Altri personaggi, non secondari, sono Pete, vittima innocente delle gelosia di Slyte, e Propter, il filosofo che vive in maniera semplice e indipendente. Sono i dialoghi tra Pete e Propter e, soprattutto, i lunghi discorsi di Propter che percorrono il romanzo nella parte filosofica. La filosofia di Propter è una vera e propria filosofia stoica: "liberazione dalla personalità, liberazione dal tempo e dalla brama, liberazione dentro l'unione con Dio". In particolare - e questa è la parte più interessante - la lotta per affermare gli ideali, secondo Propter, non è altro che una forma, ancora più pericolosa, di affermazione dell'ego.
"Il sacrificio di se stesso ad una causa che non sia la più alta è il sacrificio a un ideale, che è semplicemente una proiezione dell'ego"

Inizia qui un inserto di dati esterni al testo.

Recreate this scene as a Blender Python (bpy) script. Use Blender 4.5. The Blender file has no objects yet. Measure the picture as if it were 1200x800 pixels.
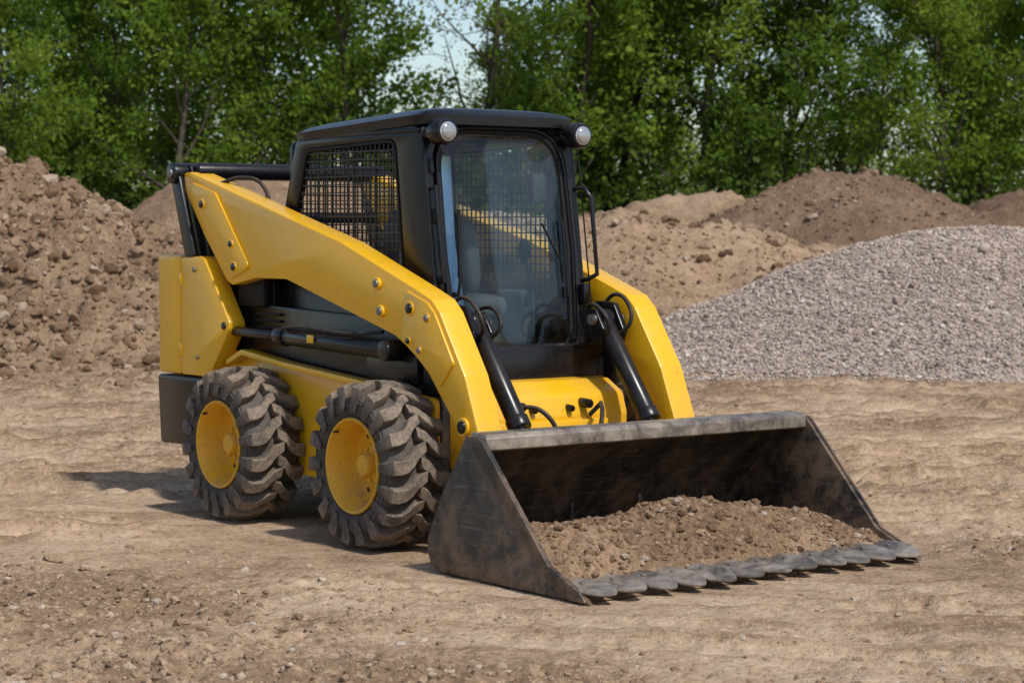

Propter vede che il male pervade il mondo e sembra quasi suggerire una posizione di "non impegno", di azioni limitate, senza avere la pretesa di imporre il bene. Alla fine del romanzo sembra che il male prevalga sul bene: c'è un assassinio non punito e un colpevole che la fa franca. Ma Propter direbbe che ciò è indifferente: il male è parte dell'uomo e, finché l'uomo non riuscirà ad affermare il piano dell'animalità e quello della spiritualità (contrapposti al piano dell'umanità), non ci sarà nulla da fare e la morte di Pete, sul piano generale ella vicenda umana, è solo un accidente.

Il testo è molto scorrevole, con qualche lungaggine nella parte "filosofica". Bellissima la lettera che Geremia scrive alla madre, nella quale ci offre un interessante quadro di rapporto edipico, accettato e consapevole, anzi rivendicato con orgoglio (Parte II, cap. 1). Riporto solo la parte finale della lettera, ma varrebbe le pana di leggerla tutta:
"Bene, non ho altro da dire, come solevo scrivere quando ero a scuola - e a caratteri grandi, ricordate?, nello sforzo di far sì che le parole riempissero una mezza pagina del quaderno. Non ho altro da dire, tranne, naturalmente, l'indicibile, e quello lo lascio non detto perché voi lo conoscete già".
E' una bella frase anche per concludere questa nota.